Ganso nunca vai ser um jogador como nos acostumamos a entender os “volantes”. Nunca vai ser combativo, pressionar todos os rivais que estiverem com a bola ou funcionar como alicerce para um sistema defensivo. Nunca será sequer o homem posicionado à frente dos zagueiros para fechar trajetórias naquele setor. A questão é: essa é a única forma de alguém desempenhar aquela função?

Se quisermos cobrar evolução do futebol brasileiro, precisamos nos livrar de conceitos do passado. Já passou da hora de entendermos que jogadores desempenham papéis que vão além de números, pranchetas ou mesas táticas. O futebol, como o mestre Tostão cansou de escrever, é bem mais complexo do que isso.

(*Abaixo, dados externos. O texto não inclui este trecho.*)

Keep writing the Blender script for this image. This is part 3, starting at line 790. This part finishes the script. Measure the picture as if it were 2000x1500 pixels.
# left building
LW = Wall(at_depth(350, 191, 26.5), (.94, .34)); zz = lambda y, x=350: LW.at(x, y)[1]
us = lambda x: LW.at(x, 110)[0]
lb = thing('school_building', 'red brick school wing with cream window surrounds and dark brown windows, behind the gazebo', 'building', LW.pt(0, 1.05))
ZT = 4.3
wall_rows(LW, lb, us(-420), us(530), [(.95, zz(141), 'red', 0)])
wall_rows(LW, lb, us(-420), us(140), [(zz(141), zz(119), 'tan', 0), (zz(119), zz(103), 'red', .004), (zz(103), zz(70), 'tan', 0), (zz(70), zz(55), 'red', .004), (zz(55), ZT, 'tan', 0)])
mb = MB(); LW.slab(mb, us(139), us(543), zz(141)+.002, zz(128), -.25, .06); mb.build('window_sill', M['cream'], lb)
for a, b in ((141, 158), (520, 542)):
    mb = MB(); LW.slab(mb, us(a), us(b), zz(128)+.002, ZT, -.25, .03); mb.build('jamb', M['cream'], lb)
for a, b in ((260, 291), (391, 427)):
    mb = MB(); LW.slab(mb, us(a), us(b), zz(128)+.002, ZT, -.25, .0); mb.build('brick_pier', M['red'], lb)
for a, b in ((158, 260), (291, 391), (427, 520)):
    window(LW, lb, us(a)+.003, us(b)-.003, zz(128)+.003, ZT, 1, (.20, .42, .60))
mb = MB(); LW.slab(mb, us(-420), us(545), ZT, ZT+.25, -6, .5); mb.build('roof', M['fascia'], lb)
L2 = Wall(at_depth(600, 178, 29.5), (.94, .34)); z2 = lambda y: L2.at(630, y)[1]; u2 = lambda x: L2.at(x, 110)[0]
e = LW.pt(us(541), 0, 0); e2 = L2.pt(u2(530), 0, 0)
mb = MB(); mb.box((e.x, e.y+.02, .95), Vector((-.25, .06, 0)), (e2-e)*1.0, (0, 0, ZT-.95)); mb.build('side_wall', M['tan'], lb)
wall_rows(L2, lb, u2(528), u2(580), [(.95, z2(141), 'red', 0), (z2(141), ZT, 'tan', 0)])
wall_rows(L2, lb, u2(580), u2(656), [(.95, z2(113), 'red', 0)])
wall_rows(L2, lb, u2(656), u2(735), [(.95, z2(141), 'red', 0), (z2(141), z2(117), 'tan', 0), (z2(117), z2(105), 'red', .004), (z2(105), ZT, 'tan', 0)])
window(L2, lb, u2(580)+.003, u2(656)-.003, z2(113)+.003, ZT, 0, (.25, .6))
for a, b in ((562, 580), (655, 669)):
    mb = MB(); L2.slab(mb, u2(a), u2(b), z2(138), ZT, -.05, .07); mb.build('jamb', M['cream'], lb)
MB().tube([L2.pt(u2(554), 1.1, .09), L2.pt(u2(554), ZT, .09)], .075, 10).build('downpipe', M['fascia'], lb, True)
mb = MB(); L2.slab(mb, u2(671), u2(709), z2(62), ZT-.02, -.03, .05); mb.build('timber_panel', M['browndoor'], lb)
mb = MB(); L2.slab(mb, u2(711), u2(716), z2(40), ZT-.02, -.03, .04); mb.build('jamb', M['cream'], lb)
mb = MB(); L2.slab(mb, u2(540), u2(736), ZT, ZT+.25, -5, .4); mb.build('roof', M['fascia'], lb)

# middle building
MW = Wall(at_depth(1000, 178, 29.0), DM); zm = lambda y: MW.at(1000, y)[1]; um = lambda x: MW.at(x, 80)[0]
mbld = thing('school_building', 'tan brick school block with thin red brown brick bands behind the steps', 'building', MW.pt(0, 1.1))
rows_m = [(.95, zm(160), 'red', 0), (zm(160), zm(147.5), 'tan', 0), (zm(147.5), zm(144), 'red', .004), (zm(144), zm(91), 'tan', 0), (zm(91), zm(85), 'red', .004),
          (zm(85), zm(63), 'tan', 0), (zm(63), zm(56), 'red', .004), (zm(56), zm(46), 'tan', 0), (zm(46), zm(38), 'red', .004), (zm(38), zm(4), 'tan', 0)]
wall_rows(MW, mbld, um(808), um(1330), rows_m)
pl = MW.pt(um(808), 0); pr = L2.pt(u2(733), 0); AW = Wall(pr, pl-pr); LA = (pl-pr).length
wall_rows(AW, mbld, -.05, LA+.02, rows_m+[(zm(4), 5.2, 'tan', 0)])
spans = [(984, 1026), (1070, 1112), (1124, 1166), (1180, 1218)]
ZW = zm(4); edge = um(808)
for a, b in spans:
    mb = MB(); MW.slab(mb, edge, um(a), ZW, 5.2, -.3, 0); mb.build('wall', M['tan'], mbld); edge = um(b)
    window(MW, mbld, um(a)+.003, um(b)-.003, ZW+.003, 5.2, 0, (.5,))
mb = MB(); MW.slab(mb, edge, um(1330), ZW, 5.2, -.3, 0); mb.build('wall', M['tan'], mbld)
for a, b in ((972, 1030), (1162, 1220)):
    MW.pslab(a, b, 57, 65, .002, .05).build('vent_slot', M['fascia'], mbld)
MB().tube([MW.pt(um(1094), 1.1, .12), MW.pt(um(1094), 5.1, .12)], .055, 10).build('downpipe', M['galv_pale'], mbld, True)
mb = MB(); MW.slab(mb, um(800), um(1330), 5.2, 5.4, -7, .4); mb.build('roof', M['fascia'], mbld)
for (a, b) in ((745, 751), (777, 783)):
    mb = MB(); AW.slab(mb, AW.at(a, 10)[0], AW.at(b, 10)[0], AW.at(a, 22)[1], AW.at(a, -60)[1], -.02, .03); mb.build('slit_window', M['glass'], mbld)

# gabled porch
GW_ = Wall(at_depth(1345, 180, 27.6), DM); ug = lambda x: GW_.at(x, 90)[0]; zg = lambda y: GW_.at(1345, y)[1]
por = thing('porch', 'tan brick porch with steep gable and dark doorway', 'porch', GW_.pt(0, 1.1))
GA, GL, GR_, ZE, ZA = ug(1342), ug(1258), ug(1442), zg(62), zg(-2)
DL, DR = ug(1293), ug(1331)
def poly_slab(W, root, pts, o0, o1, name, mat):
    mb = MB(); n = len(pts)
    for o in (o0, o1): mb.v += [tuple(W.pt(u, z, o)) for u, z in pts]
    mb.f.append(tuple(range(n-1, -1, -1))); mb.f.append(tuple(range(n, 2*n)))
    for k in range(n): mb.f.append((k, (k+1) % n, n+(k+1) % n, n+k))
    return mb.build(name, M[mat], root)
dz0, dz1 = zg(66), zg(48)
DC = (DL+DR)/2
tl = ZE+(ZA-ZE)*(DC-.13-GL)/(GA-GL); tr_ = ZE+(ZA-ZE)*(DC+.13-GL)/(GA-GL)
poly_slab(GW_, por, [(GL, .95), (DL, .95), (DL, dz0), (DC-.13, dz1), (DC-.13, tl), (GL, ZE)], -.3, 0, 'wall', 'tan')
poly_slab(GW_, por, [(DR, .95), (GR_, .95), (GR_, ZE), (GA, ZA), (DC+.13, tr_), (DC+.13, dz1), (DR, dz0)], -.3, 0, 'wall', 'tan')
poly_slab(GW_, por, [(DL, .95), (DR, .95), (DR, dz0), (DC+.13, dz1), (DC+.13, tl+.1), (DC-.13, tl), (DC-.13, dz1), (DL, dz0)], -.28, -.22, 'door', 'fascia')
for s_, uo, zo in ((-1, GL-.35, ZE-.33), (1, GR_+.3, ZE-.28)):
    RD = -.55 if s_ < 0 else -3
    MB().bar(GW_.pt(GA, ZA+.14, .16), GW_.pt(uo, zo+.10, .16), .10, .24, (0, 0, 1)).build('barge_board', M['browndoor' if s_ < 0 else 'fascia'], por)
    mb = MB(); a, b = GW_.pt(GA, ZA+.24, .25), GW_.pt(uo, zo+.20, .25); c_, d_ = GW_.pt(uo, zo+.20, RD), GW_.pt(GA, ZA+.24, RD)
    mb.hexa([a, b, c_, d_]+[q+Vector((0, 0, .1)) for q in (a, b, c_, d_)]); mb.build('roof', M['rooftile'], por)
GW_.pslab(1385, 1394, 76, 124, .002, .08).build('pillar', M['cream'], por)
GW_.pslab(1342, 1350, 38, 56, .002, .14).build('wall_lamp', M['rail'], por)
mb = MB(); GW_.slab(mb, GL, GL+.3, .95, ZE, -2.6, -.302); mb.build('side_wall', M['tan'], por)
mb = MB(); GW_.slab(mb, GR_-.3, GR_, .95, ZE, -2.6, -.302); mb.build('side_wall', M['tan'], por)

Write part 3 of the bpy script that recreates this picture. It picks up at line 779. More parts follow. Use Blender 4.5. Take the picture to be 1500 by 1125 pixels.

Tostão também costuma dizer que uma das maiores carências do futebol brasileiro atual é a de armadores que atuem de uma área até a outra. Atletas que enxerguem a partida de frente, distribuam a bola, façam o time controlar o ritmo e proporcionem situações para os atletas agudos serem efetivamente decisivos. Alguém que faça no Brasil o que Xavi passou anos fazendo na Espanha, o que Schweinsteiger cansou de fazer na Alemanha ou o que Pirlo proporcionou durante anos à seleção italiana.

No Brasil, contudo, não nos acostumamos a formar armadores com essa característica. Desde a base, trabalhamos transição em velocidade até a bola chegar “limpa” aos meias. Volantes tomam a bola e carregam até um setor em que os criativos possam apenas criar. Por isso, em vez de Xavi ou Iniesta, passamos anos forjando atletas como Ramires (nada contra o ex-meio-campista do Chelsea, mas ele é um exemplo de alguém que faz transição em velocidade e funciona menos quando tem demanda de um repertório diferente).

Por isso, o papel da mídia em situações como a que Micale propôs no sábado é um pouco educativo. E educar nesse caso não é posicionar atletas numa mesa tática ou mostrar onde acontecem os lances ensaiados, mas dizer ao público que se acostumou com um futebol estático o quanto esses conceitos precisam mudar.

O futebol brasileiro precisa evoluir em entendimento de jogo se quiser voltar a ser competitivo em âmbito mundial. É preciso saber o que se quer para depois correr atrás disso.